- _GOAL_
The records should be written out in full, with nothing altered.

(Items listed in a dataset)
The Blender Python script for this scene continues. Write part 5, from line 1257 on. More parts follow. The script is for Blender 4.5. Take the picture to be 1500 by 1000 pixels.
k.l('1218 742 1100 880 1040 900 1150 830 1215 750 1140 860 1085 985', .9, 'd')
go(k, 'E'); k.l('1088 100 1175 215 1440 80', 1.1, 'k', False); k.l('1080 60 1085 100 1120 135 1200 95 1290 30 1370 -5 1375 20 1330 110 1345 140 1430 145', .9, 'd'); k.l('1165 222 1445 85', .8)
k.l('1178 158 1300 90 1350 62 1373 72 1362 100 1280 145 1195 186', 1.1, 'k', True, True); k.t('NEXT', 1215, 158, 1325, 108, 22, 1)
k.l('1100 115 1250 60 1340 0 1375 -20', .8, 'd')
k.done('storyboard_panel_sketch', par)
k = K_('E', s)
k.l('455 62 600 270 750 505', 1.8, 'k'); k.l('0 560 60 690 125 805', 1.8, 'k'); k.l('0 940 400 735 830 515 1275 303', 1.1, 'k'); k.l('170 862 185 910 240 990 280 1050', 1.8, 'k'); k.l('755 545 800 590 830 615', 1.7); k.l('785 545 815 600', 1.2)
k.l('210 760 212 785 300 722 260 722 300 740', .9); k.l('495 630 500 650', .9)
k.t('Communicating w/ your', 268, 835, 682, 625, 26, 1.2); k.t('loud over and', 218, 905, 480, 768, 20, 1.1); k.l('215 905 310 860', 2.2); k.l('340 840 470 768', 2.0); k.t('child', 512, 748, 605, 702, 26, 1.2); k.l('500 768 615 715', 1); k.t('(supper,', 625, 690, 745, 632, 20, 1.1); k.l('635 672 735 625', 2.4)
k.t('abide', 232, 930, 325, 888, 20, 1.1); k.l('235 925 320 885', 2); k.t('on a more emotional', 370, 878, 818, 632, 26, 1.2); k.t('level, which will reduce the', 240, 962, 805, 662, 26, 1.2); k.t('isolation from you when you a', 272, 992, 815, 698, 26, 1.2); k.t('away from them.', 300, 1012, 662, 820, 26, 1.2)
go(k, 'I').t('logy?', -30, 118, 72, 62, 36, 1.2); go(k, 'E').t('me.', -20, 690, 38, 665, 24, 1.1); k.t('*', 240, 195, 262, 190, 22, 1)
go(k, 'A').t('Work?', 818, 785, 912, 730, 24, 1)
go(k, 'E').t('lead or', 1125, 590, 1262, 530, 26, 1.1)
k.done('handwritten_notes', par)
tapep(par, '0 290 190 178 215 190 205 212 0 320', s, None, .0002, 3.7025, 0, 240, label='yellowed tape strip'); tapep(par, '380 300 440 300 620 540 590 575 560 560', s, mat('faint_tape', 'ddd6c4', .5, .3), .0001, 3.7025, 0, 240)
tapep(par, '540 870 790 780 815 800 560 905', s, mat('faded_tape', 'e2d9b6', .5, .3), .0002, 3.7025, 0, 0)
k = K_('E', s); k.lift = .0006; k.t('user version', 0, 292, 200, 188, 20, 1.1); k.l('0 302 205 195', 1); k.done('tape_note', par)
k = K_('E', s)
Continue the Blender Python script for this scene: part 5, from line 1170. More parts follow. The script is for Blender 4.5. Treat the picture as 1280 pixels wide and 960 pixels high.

- _EXERCISE OUTPUT_
The Blender Python script for this scene continues. Write part 5, from line 1257 on. More parts follow. The script is for Blender 4.5. Take the picture to be 1500 by 1000 pixels.
k.l('1218 742 1100 880 1040 900 1150 830 1215 750 1140 860 1085 985', .9, 'd')
go(k, 'E'); k.l('1088 100 1175 215 1440 80', 1.1, 'k', False); k.l('1080 60 1085 100 1120 135 1200 95 1290 30 1370 -5 1375 20 1330 110 1345 140 1430 145', .9, 'd'); k.l('1165 222 1445 85', .8)
k.l('1178 158 1300 90 1350 62 1373 72 1362 100 1280 145 1195 186', 1.1, 'k', True, True); k.t('NEXT', 1215, 158, 1325, 108, 22, 1)
k.l('1100 115 1250 60 1340 0 1375 -20', .8, 'd')
k.done('storyboard_panel_sketch', par)
k = K_('E', s)
k.l('455 62 600 270 750 505', 1.8, 'k'); k.l('0 560 60 690 125 805', 1.8, 'k'); k.l('0 940 400 735 830 515 1275 303', 1.1, 'k'); k.l('170 862 185 910 240 990 280 1050', 1.8, 'k'); k.l('755 545 800 590 830 615', 1.7); k.l('785 545 815 600', 1.2)
k.l('210 760 212 785 300 722 260 722 300 740', .9); k.l('495 630 500 650', .9)
k.t('Communicating w/ your', 268, 835, 682, 625, 26, 1.2); k.t('loud over and', 218, 905, 480, 768, 20, 1.1); k.l('215 905 310 860', 2.2); k.l('340 840 470 768', 2.0); k.t('child', 512, 748, 605, 702, 26, 1.2); k.l('500 768 615 715', 1); k.t('(supper,', 625, 690, 745, 632, 20, 1.1); k.l('635 672 735 625', 2.4)
k.t('abide', 232, 930, 325, 888, 20, 1.1); k.l('235 925 320 885', 2); k.t('on a more emotional', 370, 878, 818, 632, 26, 1.2); k.t('level, which will reduce the', 240, 962, 805, 662, 26, 1.2); k.t('isolation from you when you a', 272, 992, 815, 698, 26, 1.2); k.t('away from them.', 300, 1012, 662, 820, 26, 1.2)
go(k, 'I').t('logy?', -30, 118, 72, 62, 36, 1.2); go(k, 'E').t('me.', -20, 690, 38, 665, 24, 1.1); k.t('*', 240, 195, 262, 190, 22, 1)
go(k, 'A').t('Work?', 818, 785, 912, 730, 24, 1)
go(k, 'E').t('lead or', 1125, 590, 1262, 530, 26, 1.1)
k.done('handwritten_notes', par)
tapep(par, '0 290 190 178 215 190 205 212 0 320', s, None, .0002, 3.7025, 0, 240, label='yellowed tape strip'); tapep(par, '380 300 440 300 620 540 590 575 560 560', s, mat('faint_tape', 'ddd6c4', .5, .3), .0001, 3.7025, 0, 240)
tapep(par, '540 870 790 780 815 800 560 905', s, mat('faded_tape', 'e2d9b6', .5, .3), .0002, 3.7025, 0, 0)
k = K_('E', s); k.lift = .0006; k.t('user version', 0, 292, 200, 188, 20, 1.1); k.l('0 302 205 195', 1); k.done('tape_note', par)
k = K_('E', s)
Continue the Blender Python script for this scene: part 5, from line 1170. More parts follow. The script is for Blender 4.5. Treat the picture as 1280 pixels wide and 960 pixels high.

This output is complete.